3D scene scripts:
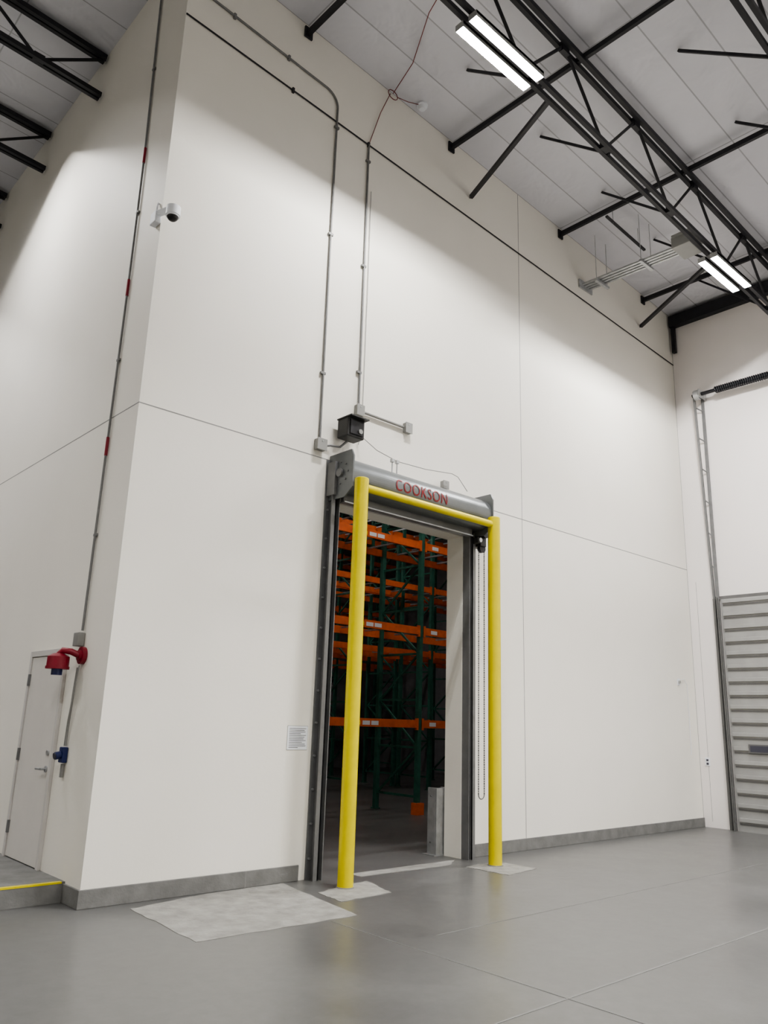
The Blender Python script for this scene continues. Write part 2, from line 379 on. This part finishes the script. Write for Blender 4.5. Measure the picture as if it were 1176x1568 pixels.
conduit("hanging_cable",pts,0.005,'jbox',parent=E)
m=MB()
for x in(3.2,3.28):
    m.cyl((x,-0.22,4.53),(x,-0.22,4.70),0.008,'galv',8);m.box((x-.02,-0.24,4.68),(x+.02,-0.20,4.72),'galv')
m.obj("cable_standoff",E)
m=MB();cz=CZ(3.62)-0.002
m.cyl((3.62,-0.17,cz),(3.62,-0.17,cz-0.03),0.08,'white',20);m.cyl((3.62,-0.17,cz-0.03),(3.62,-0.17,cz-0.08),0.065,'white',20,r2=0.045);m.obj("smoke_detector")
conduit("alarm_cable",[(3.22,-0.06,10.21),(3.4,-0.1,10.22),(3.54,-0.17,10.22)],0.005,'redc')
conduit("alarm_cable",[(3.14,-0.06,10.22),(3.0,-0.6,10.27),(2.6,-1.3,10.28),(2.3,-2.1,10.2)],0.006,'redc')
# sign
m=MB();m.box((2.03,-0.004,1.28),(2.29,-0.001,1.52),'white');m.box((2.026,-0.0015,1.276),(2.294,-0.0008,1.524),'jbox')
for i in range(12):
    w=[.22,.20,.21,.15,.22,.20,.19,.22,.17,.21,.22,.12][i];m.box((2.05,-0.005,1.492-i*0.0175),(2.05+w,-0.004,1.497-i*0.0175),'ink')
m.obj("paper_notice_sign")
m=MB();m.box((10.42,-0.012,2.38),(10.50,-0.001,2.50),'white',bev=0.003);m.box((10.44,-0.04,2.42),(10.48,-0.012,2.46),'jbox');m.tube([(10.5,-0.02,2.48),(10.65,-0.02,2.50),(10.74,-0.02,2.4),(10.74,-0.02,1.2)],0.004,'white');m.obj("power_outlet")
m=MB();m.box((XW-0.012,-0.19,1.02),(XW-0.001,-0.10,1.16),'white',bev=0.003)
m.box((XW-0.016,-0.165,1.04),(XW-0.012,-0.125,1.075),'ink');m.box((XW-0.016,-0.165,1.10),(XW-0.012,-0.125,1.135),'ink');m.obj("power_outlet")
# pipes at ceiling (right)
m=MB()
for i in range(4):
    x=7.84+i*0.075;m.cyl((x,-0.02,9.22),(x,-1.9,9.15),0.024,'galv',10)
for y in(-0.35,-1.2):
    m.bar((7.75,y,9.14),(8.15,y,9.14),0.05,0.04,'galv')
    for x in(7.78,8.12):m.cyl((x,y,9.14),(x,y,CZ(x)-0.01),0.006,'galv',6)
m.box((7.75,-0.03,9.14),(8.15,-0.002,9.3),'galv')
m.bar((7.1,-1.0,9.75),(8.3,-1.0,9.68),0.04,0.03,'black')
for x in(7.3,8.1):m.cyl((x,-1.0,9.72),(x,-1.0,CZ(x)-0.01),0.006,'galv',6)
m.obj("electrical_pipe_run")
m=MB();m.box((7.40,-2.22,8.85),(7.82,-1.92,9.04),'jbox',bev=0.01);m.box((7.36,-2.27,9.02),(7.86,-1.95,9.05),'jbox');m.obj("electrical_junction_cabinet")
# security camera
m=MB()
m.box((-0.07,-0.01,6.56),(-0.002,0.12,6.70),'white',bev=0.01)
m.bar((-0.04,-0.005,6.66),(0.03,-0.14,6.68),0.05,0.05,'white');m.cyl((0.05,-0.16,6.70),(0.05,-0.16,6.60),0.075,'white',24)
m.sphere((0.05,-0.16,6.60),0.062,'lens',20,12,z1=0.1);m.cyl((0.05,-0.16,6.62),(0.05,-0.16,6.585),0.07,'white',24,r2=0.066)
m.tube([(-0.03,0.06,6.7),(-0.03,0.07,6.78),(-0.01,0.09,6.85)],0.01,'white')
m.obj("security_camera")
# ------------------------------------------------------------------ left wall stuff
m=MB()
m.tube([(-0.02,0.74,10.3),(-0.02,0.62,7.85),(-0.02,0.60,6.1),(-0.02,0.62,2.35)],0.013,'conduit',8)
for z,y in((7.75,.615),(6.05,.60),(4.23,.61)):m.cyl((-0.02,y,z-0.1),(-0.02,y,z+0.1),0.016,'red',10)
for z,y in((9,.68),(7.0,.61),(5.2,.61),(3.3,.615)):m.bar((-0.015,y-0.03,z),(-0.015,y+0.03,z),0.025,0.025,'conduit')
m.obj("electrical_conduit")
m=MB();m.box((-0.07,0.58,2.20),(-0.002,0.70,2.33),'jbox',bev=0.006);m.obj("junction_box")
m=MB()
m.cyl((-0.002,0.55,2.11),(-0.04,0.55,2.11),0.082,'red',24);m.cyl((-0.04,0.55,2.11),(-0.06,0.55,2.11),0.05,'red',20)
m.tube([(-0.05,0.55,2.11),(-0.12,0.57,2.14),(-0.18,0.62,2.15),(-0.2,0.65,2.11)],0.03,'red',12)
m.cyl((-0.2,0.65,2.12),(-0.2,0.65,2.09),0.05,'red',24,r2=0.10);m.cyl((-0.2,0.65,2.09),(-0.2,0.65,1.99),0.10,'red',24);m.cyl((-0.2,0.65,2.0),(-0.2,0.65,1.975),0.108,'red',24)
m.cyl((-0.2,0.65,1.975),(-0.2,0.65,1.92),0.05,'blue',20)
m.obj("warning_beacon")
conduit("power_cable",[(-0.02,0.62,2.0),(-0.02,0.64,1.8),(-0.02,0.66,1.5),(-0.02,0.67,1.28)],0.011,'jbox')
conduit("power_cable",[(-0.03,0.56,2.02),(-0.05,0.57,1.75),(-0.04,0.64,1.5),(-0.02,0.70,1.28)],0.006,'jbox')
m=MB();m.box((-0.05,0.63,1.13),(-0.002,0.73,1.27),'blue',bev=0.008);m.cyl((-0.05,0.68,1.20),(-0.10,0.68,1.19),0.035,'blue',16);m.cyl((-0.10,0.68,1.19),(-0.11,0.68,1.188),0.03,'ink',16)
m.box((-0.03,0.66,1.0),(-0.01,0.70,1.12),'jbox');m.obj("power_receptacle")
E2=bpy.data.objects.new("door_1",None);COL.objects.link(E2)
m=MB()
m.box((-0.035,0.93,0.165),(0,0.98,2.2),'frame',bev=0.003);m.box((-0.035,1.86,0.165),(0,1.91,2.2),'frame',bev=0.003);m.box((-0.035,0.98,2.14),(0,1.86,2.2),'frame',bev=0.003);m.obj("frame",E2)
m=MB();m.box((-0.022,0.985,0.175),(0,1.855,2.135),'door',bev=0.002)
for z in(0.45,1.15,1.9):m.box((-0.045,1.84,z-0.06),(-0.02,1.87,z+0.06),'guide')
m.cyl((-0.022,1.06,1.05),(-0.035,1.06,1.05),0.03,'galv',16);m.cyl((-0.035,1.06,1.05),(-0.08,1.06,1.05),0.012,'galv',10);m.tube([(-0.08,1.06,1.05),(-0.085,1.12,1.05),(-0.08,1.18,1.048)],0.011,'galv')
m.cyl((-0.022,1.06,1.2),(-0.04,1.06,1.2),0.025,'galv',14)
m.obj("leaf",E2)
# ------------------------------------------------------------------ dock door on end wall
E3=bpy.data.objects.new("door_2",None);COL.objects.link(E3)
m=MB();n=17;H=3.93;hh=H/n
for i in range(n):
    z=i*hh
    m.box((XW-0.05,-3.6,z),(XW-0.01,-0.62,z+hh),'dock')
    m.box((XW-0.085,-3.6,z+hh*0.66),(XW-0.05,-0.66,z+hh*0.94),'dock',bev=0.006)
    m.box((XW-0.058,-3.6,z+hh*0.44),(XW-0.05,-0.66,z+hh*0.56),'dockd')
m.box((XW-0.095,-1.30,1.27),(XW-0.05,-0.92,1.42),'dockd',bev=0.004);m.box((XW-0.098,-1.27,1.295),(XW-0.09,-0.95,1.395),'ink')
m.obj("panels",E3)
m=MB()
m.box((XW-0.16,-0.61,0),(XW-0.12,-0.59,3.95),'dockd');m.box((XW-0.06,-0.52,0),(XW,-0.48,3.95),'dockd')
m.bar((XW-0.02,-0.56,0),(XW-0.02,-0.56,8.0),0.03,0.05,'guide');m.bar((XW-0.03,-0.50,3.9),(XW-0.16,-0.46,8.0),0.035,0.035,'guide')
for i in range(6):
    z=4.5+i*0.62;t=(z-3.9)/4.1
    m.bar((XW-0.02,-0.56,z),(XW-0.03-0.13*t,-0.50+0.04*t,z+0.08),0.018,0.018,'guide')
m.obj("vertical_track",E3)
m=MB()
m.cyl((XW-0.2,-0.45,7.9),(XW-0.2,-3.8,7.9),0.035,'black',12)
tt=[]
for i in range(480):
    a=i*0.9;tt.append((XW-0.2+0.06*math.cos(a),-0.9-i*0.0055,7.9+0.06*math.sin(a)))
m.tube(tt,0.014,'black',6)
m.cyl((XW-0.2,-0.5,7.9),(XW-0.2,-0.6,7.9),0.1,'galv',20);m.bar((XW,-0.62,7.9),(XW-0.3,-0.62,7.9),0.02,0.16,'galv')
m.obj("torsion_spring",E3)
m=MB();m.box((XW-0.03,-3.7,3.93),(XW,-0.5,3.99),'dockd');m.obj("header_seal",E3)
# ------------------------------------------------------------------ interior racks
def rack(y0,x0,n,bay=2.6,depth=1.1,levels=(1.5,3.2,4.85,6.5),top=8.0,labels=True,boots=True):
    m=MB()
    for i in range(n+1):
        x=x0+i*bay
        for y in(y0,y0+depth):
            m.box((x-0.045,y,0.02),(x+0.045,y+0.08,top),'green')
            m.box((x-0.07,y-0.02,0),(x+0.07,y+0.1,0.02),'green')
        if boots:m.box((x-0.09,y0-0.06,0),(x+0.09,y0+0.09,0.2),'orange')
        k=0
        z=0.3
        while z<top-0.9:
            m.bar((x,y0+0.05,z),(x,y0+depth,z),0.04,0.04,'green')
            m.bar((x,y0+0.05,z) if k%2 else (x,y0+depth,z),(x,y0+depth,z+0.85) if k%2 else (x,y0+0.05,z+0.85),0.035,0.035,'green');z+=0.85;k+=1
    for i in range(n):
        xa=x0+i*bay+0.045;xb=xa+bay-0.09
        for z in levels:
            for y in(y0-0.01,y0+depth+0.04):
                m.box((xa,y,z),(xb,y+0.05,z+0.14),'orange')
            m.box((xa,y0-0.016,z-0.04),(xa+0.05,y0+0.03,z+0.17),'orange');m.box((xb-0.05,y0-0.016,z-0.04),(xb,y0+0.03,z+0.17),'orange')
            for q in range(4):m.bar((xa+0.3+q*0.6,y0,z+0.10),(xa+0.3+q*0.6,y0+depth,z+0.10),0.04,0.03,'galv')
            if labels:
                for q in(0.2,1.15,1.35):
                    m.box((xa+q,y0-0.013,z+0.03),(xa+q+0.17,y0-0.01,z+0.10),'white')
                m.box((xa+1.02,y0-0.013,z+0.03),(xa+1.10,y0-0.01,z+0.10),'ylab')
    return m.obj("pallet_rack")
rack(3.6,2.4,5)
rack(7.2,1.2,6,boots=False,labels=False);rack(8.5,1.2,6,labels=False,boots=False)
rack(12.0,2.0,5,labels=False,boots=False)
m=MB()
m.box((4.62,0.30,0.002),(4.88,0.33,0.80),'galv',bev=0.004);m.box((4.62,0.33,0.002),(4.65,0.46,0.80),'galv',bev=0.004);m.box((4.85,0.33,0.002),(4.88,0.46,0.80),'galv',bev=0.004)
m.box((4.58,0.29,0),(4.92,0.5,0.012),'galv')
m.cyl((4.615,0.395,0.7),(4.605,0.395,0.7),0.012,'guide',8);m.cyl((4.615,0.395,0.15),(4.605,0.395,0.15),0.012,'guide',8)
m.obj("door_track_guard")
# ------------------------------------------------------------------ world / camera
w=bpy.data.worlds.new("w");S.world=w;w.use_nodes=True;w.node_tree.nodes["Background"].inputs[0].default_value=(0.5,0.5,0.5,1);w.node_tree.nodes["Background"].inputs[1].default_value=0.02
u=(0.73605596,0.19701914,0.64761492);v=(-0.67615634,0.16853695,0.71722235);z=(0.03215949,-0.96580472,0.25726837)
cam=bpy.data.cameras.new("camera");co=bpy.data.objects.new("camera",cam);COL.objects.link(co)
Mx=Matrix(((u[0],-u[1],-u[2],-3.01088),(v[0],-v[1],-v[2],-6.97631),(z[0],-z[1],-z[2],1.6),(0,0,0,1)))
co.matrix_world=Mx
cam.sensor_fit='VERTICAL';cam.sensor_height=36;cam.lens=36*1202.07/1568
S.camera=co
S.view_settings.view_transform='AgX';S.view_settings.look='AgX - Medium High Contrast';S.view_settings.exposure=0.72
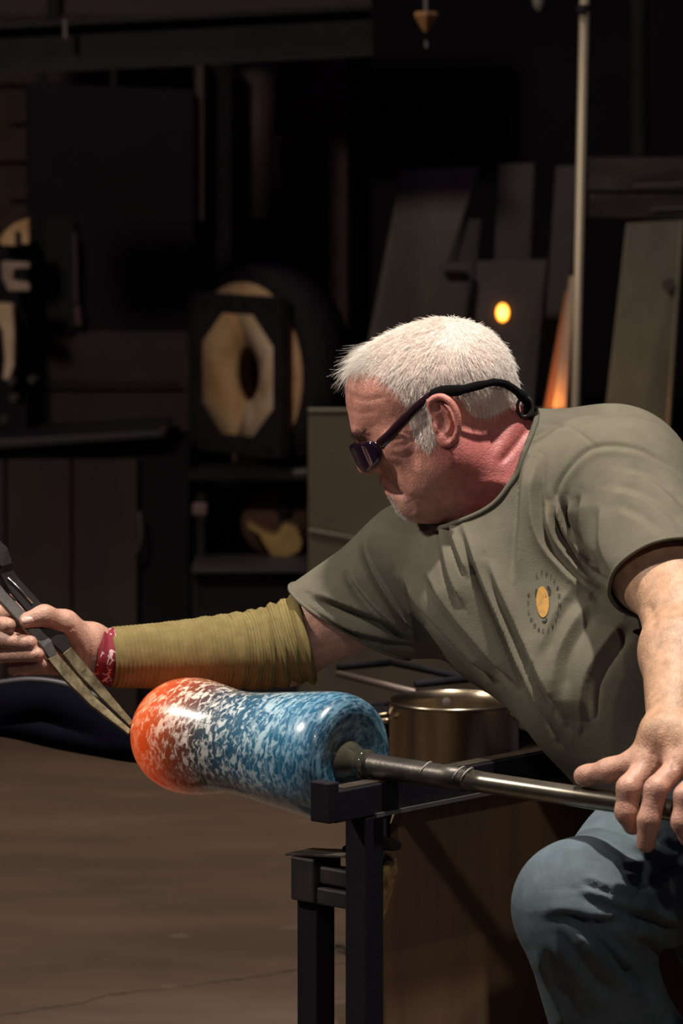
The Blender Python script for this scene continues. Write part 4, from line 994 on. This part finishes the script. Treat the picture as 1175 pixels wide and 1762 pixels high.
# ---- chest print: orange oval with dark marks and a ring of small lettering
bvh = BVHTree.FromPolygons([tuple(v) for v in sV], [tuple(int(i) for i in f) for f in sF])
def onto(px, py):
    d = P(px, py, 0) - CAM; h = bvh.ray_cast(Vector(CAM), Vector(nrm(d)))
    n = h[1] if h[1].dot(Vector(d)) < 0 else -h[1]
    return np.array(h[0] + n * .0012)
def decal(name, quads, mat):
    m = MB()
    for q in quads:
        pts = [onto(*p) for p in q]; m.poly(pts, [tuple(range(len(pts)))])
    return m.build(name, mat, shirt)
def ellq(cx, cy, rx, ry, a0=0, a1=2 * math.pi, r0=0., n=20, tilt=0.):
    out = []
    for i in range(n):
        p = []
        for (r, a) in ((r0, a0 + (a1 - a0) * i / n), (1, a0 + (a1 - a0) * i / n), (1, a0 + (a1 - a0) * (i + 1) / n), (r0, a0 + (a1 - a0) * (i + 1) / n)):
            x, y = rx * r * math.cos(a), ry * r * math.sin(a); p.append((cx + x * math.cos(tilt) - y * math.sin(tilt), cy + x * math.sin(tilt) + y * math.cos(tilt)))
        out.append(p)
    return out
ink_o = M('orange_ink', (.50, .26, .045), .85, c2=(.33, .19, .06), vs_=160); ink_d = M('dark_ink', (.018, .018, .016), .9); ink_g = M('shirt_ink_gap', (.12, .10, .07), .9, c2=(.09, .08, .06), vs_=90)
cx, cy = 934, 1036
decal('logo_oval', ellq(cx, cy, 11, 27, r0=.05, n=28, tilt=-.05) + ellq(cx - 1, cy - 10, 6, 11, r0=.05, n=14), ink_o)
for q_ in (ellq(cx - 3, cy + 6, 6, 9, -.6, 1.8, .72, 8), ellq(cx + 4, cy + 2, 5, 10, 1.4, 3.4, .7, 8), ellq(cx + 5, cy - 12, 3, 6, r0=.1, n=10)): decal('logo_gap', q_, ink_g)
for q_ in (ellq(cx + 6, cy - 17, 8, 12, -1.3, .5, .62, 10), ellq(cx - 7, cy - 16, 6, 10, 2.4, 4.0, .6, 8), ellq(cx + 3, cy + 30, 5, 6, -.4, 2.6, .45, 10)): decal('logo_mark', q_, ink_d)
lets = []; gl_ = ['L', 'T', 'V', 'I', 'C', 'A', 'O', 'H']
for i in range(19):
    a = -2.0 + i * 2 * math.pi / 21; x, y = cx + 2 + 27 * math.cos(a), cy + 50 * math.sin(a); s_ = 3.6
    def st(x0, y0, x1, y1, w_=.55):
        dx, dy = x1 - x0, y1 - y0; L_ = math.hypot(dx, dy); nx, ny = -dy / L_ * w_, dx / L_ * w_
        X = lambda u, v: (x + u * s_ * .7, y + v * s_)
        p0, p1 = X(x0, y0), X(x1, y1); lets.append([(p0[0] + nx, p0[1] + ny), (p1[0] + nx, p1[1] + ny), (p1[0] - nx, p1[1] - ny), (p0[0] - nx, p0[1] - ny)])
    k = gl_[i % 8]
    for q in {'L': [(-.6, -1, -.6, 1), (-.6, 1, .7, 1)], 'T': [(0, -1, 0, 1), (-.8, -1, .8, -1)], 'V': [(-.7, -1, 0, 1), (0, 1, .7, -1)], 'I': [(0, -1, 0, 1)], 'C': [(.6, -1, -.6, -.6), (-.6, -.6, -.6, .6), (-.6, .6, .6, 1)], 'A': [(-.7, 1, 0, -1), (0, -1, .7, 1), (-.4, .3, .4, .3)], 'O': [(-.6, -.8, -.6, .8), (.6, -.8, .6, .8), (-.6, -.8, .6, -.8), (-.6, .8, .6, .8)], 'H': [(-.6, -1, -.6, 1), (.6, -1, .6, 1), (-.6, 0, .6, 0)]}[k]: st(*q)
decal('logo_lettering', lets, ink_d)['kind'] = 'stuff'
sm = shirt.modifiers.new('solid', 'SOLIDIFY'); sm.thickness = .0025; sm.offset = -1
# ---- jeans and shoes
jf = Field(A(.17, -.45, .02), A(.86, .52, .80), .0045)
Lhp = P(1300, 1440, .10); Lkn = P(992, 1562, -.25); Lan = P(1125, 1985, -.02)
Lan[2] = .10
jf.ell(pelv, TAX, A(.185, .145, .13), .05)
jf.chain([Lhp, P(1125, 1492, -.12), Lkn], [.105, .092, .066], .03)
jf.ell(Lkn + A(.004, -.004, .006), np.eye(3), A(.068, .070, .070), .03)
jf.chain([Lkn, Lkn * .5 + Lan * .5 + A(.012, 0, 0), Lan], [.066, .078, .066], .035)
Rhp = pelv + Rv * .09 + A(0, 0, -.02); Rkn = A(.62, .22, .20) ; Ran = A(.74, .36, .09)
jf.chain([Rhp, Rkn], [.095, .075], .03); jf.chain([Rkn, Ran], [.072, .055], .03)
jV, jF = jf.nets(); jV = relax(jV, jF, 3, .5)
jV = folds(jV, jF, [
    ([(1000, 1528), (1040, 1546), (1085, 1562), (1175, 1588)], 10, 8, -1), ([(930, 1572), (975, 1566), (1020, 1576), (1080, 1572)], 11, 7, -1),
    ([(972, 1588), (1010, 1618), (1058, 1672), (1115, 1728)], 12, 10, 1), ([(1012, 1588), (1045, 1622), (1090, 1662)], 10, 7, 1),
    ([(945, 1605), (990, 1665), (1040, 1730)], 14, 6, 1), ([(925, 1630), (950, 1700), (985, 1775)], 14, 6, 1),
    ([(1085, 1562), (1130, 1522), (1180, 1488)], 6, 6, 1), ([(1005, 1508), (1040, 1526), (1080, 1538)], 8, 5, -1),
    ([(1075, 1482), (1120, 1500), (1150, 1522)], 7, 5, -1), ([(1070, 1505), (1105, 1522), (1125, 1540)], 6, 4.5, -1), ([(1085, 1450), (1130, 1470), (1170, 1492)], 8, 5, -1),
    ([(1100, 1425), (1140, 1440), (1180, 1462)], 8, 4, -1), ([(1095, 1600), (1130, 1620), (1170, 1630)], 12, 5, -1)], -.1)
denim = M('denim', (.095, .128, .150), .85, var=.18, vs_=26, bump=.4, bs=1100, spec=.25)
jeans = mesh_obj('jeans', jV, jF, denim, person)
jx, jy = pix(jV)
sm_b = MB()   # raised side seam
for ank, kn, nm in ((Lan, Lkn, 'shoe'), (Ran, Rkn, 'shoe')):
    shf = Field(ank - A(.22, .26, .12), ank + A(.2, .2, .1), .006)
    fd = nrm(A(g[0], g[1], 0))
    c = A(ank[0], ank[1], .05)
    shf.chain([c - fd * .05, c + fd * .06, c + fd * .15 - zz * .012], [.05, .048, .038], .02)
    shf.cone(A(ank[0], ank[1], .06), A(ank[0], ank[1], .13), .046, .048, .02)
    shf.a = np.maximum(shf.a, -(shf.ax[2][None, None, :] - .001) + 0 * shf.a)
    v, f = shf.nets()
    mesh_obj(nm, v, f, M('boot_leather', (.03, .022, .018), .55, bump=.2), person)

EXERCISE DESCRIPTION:
Return each line that includes "finishes".

ANSWER TO THE EXERCISE:
The Blender Python script for this scene continues. Write part 2, from line 379 on. This part finishes the script. Write for Blender 4.5. Measure the picture as if it were 1176x1568 pixels.
The Blender Python script for this scene continues. Write part 4, from line 994 on. This part finishes the script. Treat the picture as 1175 pixels wide and 1762 pixels high.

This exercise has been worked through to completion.